Unfortunately, the human race is currently not prepared to produce enough EVs or make them cheaply. Tesla is on about as fast a curve as realistically possible to get to that point. Sure, the process would accelerate a bit if anyone else was seriously trying but complaining won't help either. Tesla clobbering the ICE industry as no industry has ever been hit before is helping but the other 99.999% of the world is doing essentially nothing. If you know other ways to enable or motivate them, I'm all ears.
I do, however, believe that the misguided efforts to ham-fistedly outlaw ICE in the developed world in a decade are a horrible idea. It's too late to do any good and will only cause pushback from those in power, delaying things further. We can be there in less time if we continue to let Tesla lead the way, forcing the others to follow or die as the people vote with their purses.
@ Earl: Thank you for your comments but :
"but the other 99.999% of the world is doing essentially nothing."
EVs by country:
Electric car use by country - Wikipedia
2021:
China: 7.8 M
Europe: 5.7M
USA: 3.3M
So, we're at the back of the pack. BTW I have seen figures that China continued accelerating EV adoption up to today despite removal of incentives. (USA definitely increasing but still at the back of the pack.)
To put this in perspective: Norway, 28% of all cars in use are EVs in 2021. Why are we a bunch of losers compared to Norway?
To put this in perspective, compared to what we should be doing: If we got into a war with any significant country, what would be the yr-on-yr increase in bomb production? This is the kind of thinking we *should* be applying to climate change, to EV (and chargers) and Green energy production, because saving our climate will be ***worth it***.

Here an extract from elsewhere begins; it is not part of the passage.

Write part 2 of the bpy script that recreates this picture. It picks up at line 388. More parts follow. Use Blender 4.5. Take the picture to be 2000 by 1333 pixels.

I find your assertion that it is "misguided to outlaw ICE cars" may be wise, If I were emperor I would surely outlaw new ones tomorrow, but without an emperor that may have problems, backlashes, etc. etc.
I find your openness to other ways of convincing people is very constructive.
I think the idea of making this positive, and trying to get people to look forward to the economic growth of a "green jobs revolution" is sensible from a political point of view. (Even conservatives love that it gets a factory in their state.) However, I think what we really need to do at this point is "all of the above": let's continue to incentivize any efficient non-fossil anything everywhere, let's start taxing carbon (killing new ices by making them expensive), taxing ice companies, taxing fossil fuels, and using tax revenues for green energy (and for efficiency, e.g. insulation, which is always the best thing to do in any energy analysis). Let's help people below median income buy new stuff that is efficient.
There is so much we COULD do that we're not doing. To all the nay-sayers on this thread I will always come back with, "Why not? Isn't the earth worth it?"